◆ SUPPLIED DATA ◆
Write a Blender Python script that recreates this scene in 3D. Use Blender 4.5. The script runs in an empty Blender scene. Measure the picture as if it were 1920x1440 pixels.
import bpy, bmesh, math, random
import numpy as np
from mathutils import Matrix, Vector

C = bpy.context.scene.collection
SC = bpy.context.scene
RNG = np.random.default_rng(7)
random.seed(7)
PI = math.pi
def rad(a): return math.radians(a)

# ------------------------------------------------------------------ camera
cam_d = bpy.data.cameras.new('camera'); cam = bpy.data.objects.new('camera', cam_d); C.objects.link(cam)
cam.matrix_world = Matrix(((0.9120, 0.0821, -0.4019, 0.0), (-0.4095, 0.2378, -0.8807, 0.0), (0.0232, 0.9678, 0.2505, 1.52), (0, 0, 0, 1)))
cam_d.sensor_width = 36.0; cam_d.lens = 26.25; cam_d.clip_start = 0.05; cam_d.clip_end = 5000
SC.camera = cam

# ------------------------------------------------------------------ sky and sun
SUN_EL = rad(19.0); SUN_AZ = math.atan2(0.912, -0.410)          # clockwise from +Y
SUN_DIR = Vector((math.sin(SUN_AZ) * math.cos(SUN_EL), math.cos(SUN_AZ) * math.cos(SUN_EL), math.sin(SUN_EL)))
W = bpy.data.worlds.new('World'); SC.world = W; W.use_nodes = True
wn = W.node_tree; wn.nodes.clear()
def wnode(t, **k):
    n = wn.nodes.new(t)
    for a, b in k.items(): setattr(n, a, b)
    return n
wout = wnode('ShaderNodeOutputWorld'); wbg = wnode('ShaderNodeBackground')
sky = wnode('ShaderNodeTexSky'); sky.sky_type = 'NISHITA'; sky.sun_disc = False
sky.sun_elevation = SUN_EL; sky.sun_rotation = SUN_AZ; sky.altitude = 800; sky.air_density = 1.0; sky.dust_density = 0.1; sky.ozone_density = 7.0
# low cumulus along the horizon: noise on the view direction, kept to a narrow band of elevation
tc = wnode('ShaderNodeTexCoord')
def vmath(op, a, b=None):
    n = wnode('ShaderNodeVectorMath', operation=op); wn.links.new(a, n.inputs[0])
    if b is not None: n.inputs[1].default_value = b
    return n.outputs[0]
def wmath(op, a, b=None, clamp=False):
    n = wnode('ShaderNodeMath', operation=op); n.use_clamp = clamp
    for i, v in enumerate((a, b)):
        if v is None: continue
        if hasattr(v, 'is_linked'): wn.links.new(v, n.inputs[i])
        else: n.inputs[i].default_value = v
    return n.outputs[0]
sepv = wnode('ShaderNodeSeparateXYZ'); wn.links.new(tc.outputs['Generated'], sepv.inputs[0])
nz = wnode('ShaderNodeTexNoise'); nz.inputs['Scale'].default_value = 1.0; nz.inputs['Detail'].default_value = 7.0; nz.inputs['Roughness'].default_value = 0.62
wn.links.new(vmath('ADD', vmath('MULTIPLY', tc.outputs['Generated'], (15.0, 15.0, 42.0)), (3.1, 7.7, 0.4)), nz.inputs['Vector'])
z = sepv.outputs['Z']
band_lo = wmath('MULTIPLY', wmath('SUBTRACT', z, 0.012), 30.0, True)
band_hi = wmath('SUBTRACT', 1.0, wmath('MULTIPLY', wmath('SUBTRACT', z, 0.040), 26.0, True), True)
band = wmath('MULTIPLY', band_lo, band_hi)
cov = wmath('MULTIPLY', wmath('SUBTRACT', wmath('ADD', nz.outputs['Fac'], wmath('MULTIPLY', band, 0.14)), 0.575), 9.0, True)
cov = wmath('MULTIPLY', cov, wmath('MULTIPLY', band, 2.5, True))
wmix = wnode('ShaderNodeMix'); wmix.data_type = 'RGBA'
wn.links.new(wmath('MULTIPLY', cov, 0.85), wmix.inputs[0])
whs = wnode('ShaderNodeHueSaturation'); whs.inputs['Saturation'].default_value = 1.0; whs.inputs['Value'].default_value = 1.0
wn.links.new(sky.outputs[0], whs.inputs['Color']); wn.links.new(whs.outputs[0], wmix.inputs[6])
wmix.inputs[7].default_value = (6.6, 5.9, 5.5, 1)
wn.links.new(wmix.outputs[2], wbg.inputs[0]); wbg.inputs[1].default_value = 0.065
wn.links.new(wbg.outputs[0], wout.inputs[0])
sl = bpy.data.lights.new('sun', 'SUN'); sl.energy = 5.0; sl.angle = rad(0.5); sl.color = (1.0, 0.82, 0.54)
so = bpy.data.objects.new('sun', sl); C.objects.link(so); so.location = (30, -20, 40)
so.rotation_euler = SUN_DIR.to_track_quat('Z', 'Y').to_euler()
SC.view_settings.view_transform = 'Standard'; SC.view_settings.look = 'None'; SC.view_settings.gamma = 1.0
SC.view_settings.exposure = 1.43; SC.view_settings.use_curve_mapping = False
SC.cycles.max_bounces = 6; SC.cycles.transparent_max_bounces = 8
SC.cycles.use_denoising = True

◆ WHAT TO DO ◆
Give back exactly the material above from its opening line to the line bearing "SC.camera = cam".

◆ TASK RESULT ◆
Write a Blender Python script that recreates this scene in 3D. Use Blender 4.5. The script runs in an empty Blender scene. Measure the picture as if it were 1920x1440 pixels.
import bpy, bmesh, math, random
import numpy as np
from mathutils import Matrix, Vector

C = bpy.context.scene.collection
SC = bpy.context.scene
RNG = np.random.default_rng(7)
random.seed(7)
PI = math.pi
def rad(a): return math.radians(a)

# ------------------------------------------------------------------ camera
cam_d = bpy.data.cameras.new('camera'); cam = bpy.data.objects.new('camera', cam_d); C.objects.link(cam)
cam.matrix_world = Matrix(((0.9120, 0.0821, -0.4019, 0.0), (-0.4095, 0.2378, -0.8807, 0.0), (0.0232, 0.9678, 0.2505, 1.52), (0, 0, 0, 1)))
cam_d.sensor_width = 36.0; cam_d.lens = 26.25; cam_d.clip_start = 0.05; cam_d.clip_end = 5000
SC.camera = cam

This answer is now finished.